:: Data lines ::
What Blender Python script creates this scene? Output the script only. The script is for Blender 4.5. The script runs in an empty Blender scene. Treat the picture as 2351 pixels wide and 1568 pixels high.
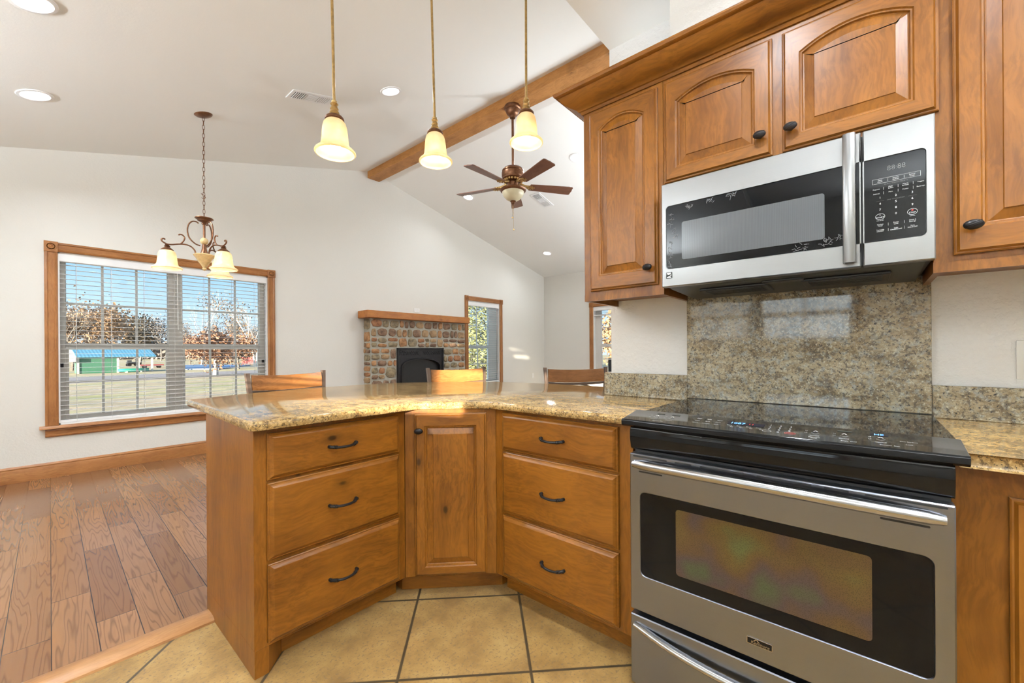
import bpy, bmesh, math, random
from math import sin, cos, pi, radians, sqrt
from mathutils import Vector, Matrix

random.seed(7)
SC = bpy.context.scene
COL = SC.collection

# ---------------------------------------------------------------- camera
YAW, ROLL, FPX, CYPX = radians(40.66), radians(0.376), 948.0, 805.1
cs, sn = cos(YAW), sin(YAW)
r0, d0, f0 = Vector((sn, -cs, 0)), Vector((0, 0, -1)), Vector((cs, sn, 0))
rgt = cos(ROLL) * r0 + sin(ROLL) * d0
dwn = -sin(ROLL) * r0 + cos(ROLL) * d0
cam_d = bpy.data.cameras.new('camera')
cam_d.sensor_width = 36.0
cam_d.lens = FPX / 2351.0 * 36.0
cam_d.shift_y = (CYPX - 784.0) / 2351.0
cam_d.clip_start = 0.02
cam_d.clip_end = 600
cam = bpy.data.objects.new('camera', cam_d)
COL.objects.link(cam)
up, bk = -dwn, -f0
cam.matrix_world = Matrix(((rgt.x, up.x, bk.x, 0), (rgt.y, up.y, bk.y, 0), (rgt.z, up.z, bk.z, 1.15), (0, 0, 0, 1)))
SC.camera = cam

# ---------------------------------------------------------------- exposure, sky, sun
SC.view_settings.view_transform = 'Standard'
SC.view_settings.look = 'None'
SC.view_settings.gamma = 1.0
SC.view_settings.use_curve_mapping = False
SC.view_settings.exposure = 0.75

world = bpy.data.worlds.new('sky')
SC.world = world
world.use_nodes = True
wn = world.node_tree
wn.nodes.clear()
wo = wn.nodes.new('ShaderNodeOutputWorld')
wb = wn.nodes.new('ShaderNodeBackground')
wt = wn.nodes.new('ShaderNodeTexCoord')
wx = wn.nodes.new('ShaderNodeSeparateXYZ')
wr = wn.nodes.new('ShaderNodeValToRGB')
wn.links.new(wt.outputs['Generated'], wx.inputs[0])
wn.links.new(wx.outputs['Z'], wr.inputs[0])
wn.links.new(wb.outputs[0], wo.inputs[0])
els = wr.color_ramp.elements
els[0].position = 0.0
els[0].color = (0.72, 0.84, 0.95, 1)
els[1].position = 1.0
els[1].color = (0.13, 0.34, 0.75, 1)
for p_, c_ in ((0.09, (0.52, 0.76, 0.96, 1)), (0.2, (0.27, 0.58, 0.95, 1))):
    e_ = els.new(p_)
    e_.color = c_
wb.inputs[1].default_value = 0.75

SUN_AZ, SUN_EL = radians(19), radians(6.5)
sun_d = bpy.data.lights.new('sun', 'SUN')
sun_d.energy = 20.0
sun_d.angle = radians(0.5)
sun_d.color = (1.0, 0.88, 0.70)
sun = bpy.data.objects.new('sun', sun_d)
COL.objects.link(sun)
sdir = Vector((cos(SUN_EL) * cos(SUN_AZ), cos(SUN_EL) * sin(SUN_AZ), -sin(SUN_EL)))
# brighter sky around the low sun
wd_ = wn.nodes.new('ShaderNodeVectorMath')
wd_.operation = 'DOT_PRODUCT'
wd_.inputs[1].default_value = tuple(-sdir)
wn.links.new(wt.outputs['Generated'], wd_.inputs[0])
wm1 = wn.nodes.new('ShaderNodeMath')
wm1.operation = 'MAXIMUM'
wm1.inputs[1].default_value = 0.0
wn.links.new(wd_.outputs['Value'], wm1.inputs[0])
wm2 = wn.nodes.new('ShaderNodeMath')
wm2.operation = 'POWER'
wm2.inputs[1].default_value = 6.0
wn.links.new(wm1.outputs[0], wm2.inputs[0])
wmx = wn.nodes.new('ShaderNodeMix')
wmx.data_type = 'RGBA'
wmx.blend_type = 'ADD'
wmx.clamp_result = False
wmx.inputs[7].default_value = (6.0, 6.4, 6.6, 1)
wn.links.new(wm2.outputs[0], wmx.inputs[0])
wn.links.new(wr.outputs[0], wmx.inputs[6])
wn.links.new(wmx.outputs[2], wb.inputs[0])
sun.rotation_euler = sdir.to_track_quat('-Z', 'Y').to_euler()
sun.location = (-30, -20, 12)

LAMP_W = 13.0          # one recessed lamp
FILL_W = 27.0          # one added uplight, unseen fill for the ceilings
LAMP_COL = (0.91, 1.0, 1.10)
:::
→ What you have to do: Each line from the top of the material through the line containing "COL = SC.collection" should be reproduced exactly; please drop any images.

→ Answer to this exercise:
What Blender Python script creates this scene? Output the script only. The script is for Blender 4.5. The script runs in an empty Blender scene. Treat the picture as 2351 pixels wide and 1568 pixels high.
import bpy, bmesh, math, random
from math import sin, cos, pi, radians, sqrt
from mathutils import Vector, Matrix

random.seed(7)
SC = bpy.context.scene
COL = SC.collection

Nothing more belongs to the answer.